Because before punk gave me the liberty and license to make my own music I was geekily obsessed with 'folk'. When I was fourteen I was enraptured by the Fairport Convention album 'Liege and Lief' and became an underage regular at Dublin Moran’s folk club at the Castle, a very insalubrious pub down Newport docks. It’s there I was made aware of the Topic record label and the music of the Watersons, Martin Carthy (who I subsequently stalked . . . ask him) and Anne Briggs. The beautiful melodies Anne sang unaccompanied were profoundly affecting, her unornamented voice a precursor to the anti-professionalism of DIY. For a long while I walked about dressed like a 19th century farm labourer (with a bit of eyeliner) in a kind of hypnagogic reverie to an inner soundtrack of Northumbrian pipe tunes, Wassailing songs and Morris dances. Jesus.

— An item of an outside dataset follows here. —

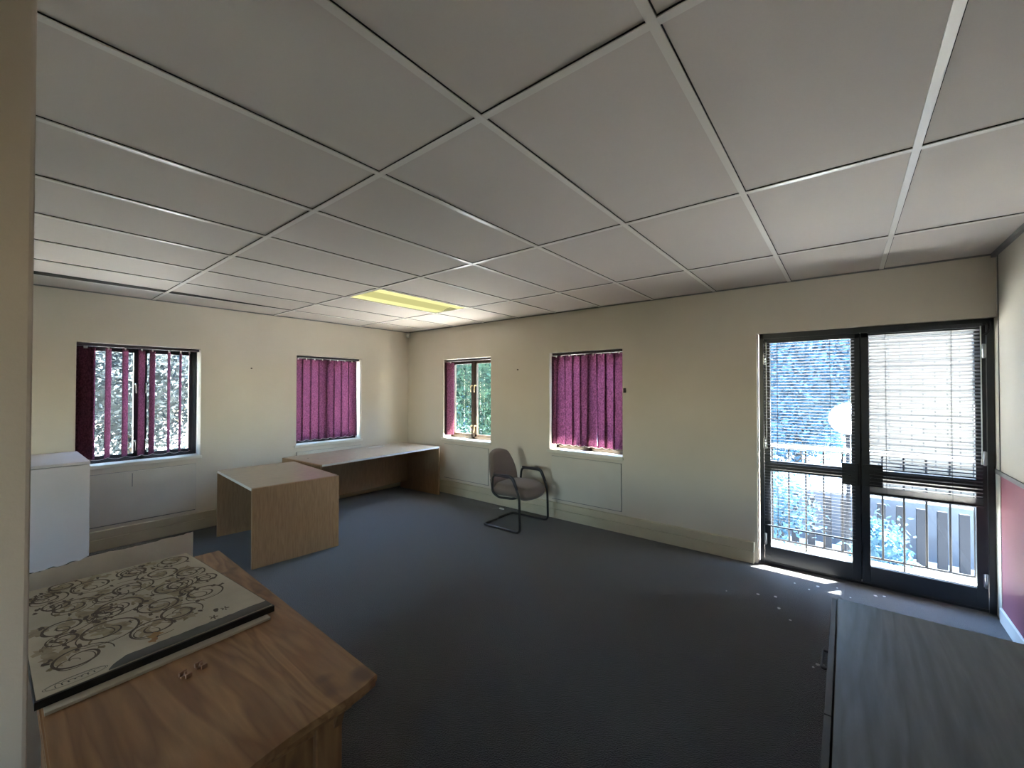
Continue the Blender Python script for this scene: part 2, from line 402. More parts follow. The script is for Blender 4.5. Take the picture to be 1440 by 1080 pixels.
# ------------------------------------------------------------------ recessed ceiling lamp
lx0, lx1, ly0, ly1 = LAMP
lamp = tag(empty('ceiling_light', ((lx0 + lx1) / 2, (ly0 + ly1) / 2, ZC)), 'lit yellowish recessed fluorescent panel in the tiled ceiling', 'ceiling light')
hx, hy = (lx1 - lx0) / 2 - 0.016, (ly1 - ly0) / 2 - 0.016
a = MB(); t = 0.012
a.box(-hx, hx, -hy, -hy + t, -0.002, 0.08); a.box(-hx, hx, hy - t, hy, -0.002, 0.08)
a.box(-hx, -hx + t, -hy, hy, -0.002, 0.08); a.box(hx - t, hx, -hy, hy, -0.002, 0.08); a.box(-hx, hx, -hy, hy, 0.08, 0.09)
a.build('housing', M['whitetrim'], lamp)
for s in (-1, 1):
    a = MB(); a.box(s * 0.13, s * (hx - t), -hy + t, hy - t, 0.004, 0.012); a.build('side_diffuser', M['lamp_e'], lamp)
a = MB(); n = 10
for k in range(n):       # shallow arched pan between the two bright strips
    x0, x1 = -0.13 + 0.26 * k / n, -0.13 + 0.26 * (k + 1) / n
    za, zb = [0.006 + 0.03 * (1 - (x / 0.13) ** 2) for x in (x0, x1)]
    vs = [a.bm.verts.new(p) for p in ((x0, -hy + t, za), (x1, -hy + t, zb), (x1, hy - t, zb), (x0, hy - t, za))]
    a.bm.faces.new(vs).smooth = True
a.build('centre_diffuser', M['lamp_m'], lamp)

# ------------------------------------------------------------------ windows
def to_wall(side):
    """map (along, depth outwards, z) to world"""
    if side == 'L': return lambda a, d, z: (-d, a, z)
    return lambda a, d, z: (a, d, z)
class WB(MB):
    def __init__(self, side): super().__init__(); self.f = to_wall(side)
    def b(self, a0, a1, d0, d1, z0, z1, mi=0, bev=0.0):
        p, q = self.f(a0, d0, z0), self.f(a1, d1, z1)
        return self.box(min(p[0], q[0]), max(p[0], q[0]), min(p[1], q[1]), max(p[1], q[1]), z0, z1, mi, bev)

def window(idx, side, a0, a1, fm, hm):
    root = struct(empty('window_%d' % idx, (0, 0, 0)))
    d0, d1 = 0.165, 0.215; fw = 0.04; am = (a0 + a1) / 2
    m = WB(side)
    m.b(a0, a0 + fw, d0, d1, SZ + 0.02, TZ); m.b(a1 - fw, a1, d0, d1, SZ + 0.02, TZ)
    m.b(a0, a1, d0, d1, TZ - fw, TZ); m.b(a0, a1, d0, d1, SZ, SZ + fw)
    m.b(am - 0.022, am + 0.022, d0, d1, SZ, TZ)
    m.build('window_frame', fm, root)
    for s0, s1, hs in ((a0 + fw, am - 0.022, 1), (am + 0.022, a1 - fw, 0)):
        m = WB(side); k = 0.032; e0, e1 = d0 + 0.006, d1 - 0.006
        z0, z1 = SZ + fw, TZ - fw
        m.b(s0, s0 + k, e0, e1, z0, z1); m.b(s1 - k, s1, e0, e1, z0, z1)
        m.b(s0, s1, e0, e1, z0, z0 + k); m.b(s0, s1, e0, e1, z1 - k, z1)
        sash = m.build('sash', fm, root)
        m = WB(side); m.b(s0 + k, s1 - k, 0.188, 0.192, z0 + k, z1 - k); m.build('pane', M['glass'], sash)
        ha = (s1 - k / 2) if hs else (s0 + k / 2)
        F = to_wall(side)
        for hz in (1.02, 1.62):
            m = MB()
            m.tube(fillet([F(ha, d0 + 0.004, hz), F(ha, d0 - 0.028, hz + 0.004), F(ha + (0.004 if hs else -0.004), d0 - 0.030, hz - 0.10)], 0.014), 0.006, 8)
            m.sphere(F(ha, d0, hz), 0.012, 10)
            m.build('handle', hm, sash)
    m = WB(side); m.b(a0 - 0.028, a1 + 0.008, -0.022, 0.0, SZ - 0.032, SZ + 0.002, bev=0.005)
    m.b(a0 + 0.001, a1 - 0.001, -0.004, d0, SZ, SZ + 0.004)
    m.build('sill', M['sill'], root)
    # white lining of the reveal
    m = WB(side)
    m.b(a0, a0 + 0.003, 0.002, d0, SZ + 0.004, TZ); m.b(a1 - 0.003, a1, 0.002, d0, SZ + 0.004, TZ); m.b(a0, a1, 0.002, d0, TZ - 0.003, TZ)
    m.build('reveal', M['sill'], root)
    return root
window(1, 'L', *WL[0], M['frame'], M['tube']); window(2, 'L', *WL[1], M['frame'], M['tube'])
window(3, 'R', *WR[0], M['wframe'], M['brass']); window(4, 'R', *WR[1], M['wframe'], M['brass'])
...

Forward some 40 odd years and my friend and Scritti Politti bandmate Rhodri Marsden had been contacted to do an arrangement of an Anne Briggs song for a project with which he was involved. Knowing I was a fan he suggested maybe I’d like to take on the task. I was dead keen and recorded myself at home playing and singing my versions of a couple of the very few songs Annie had written many years ago. Geoff Travis and Jeannette Lee at Rough Trade heard the stuff and liked it.. so here we are. . .

Right I’m off to find a couple of hankies and have a quick caper to Lads A Bunchum and The Shepherds Hey. See you soon."